Final Response Letter was issued. The letter reiterated the same reasons as previously mentioned and states it was clear that the issue of liability remained to be determined. On this basis, the Complainants Representative was wrong to advice the Complainant to go ahead with the repairs as no clearance was given by the Insurer.

 

Analysis

There was a delay by a month in reporting the claim and it is not clear why as the Complainants Representative attended in the days after the incident.

The FSPO accepts that the Complainant was acting within his rights in carrying out the temporary silicone repairs.

The Complainants Representative mistakenly advised the Insurer’s Loss Adjuster that a builder had carried out the temporary silicone repairs. The Insurer states that because of this there was no need for a CCTV inspection as a report from a builder would be produced which would address the nature and extent of the damage to the flue prior to repair works. It is clear that builders report was requested.

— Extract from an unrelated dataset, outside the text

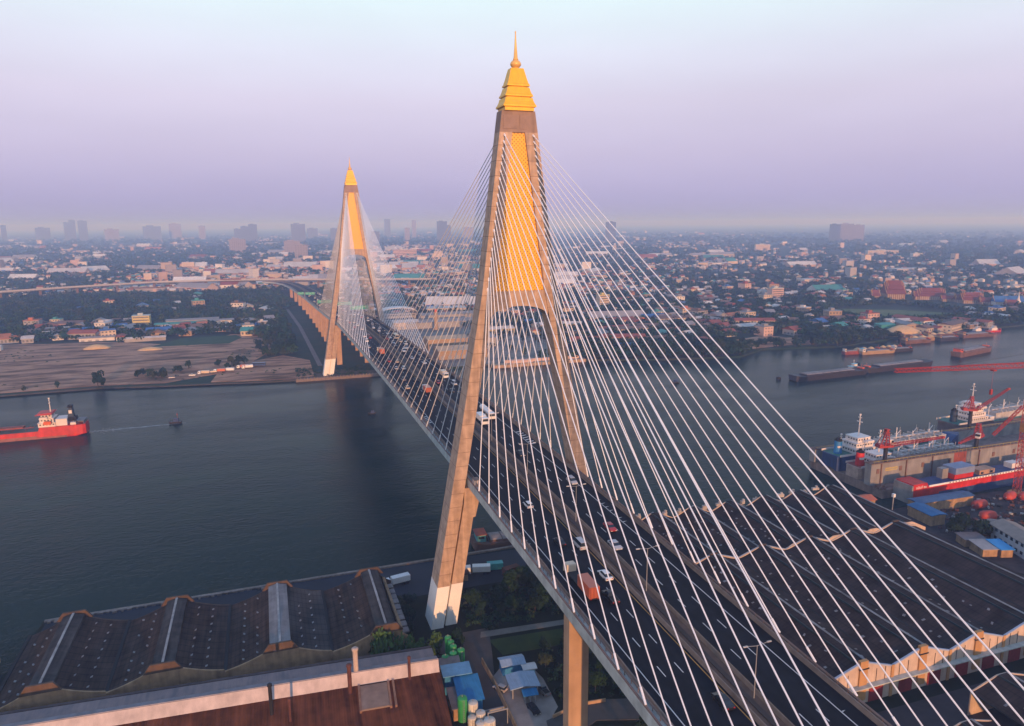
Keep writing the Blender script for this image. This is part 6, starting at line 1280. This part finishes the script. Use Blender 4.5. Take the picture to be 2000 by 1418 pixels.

The Loss Adjuster had requested for a CCTV survey 3 weeks after the Complainants Representative advised of her mistake in advising that a builder had carried out the temporary repair work when it was the Complainants neighbour. Permanent works had already been completed. The terms of the policy state that no permanent repairs should be undertaken without the consent of the Insurer until the Insurer “shall have had an opportunity of making an inspection”. In this case the Insurer did have the opportunity of making an inspection. The same policy provision also requires an Insured to facilitate the Insurer “in every way requested”.

The FSPO accepts that the Insurer was entitled to revisit the question of a CCTV survey due to the fact a builders report wasn’t provided as promised on the day of inspection.

It is unclear how could the Complainants Representative advise the Complainant to go ahead with the temporary works in the absence of consent from the Insurer. Insurer’s Loss Adjusters had raised concerns as to the cause of the crack to the chimney stack thereby clearly indicating that the Insurer was not accepting liability.

In order to establish weather, the Complainant has suffered a loss arising from the occurrence of an insured peril the Complainant did not produce the builders report which was promised on the day of inspection which might have dealt with the liability matter. Thereafter, the builder who completed the permanent work provided conflicting reports as to the nature of the damage, the first oral communication was different from the Complainants version of events. The FSPO are not satisfied that the builders subsequent email communications was sufficient to meet the threshold of proving a loss resulting from the occurrence of an insured peril. The cause of the loss was not addressed by the builder at all.

The FSPO accepts that the Complainant had failed to prove the suffering of a loss arising from occurrence of an insured peril. The Insurer was entitled to request the carrying out of further inspections to investigate the matter and, in circumstance where the inspections were impossible due to the fact the Complainant had carried out permanent repairs the insurer was entitled to rely on the prejudicing of its position as further grounds to decline the claim.

Had the permanent repairs had not yet been carried out. The Complainant would have been in a position to carry out a CCTV survey to proof that the damage to the chimney stack was a result of insured peril. In this case no proof has been provided nor its possible of being obtained.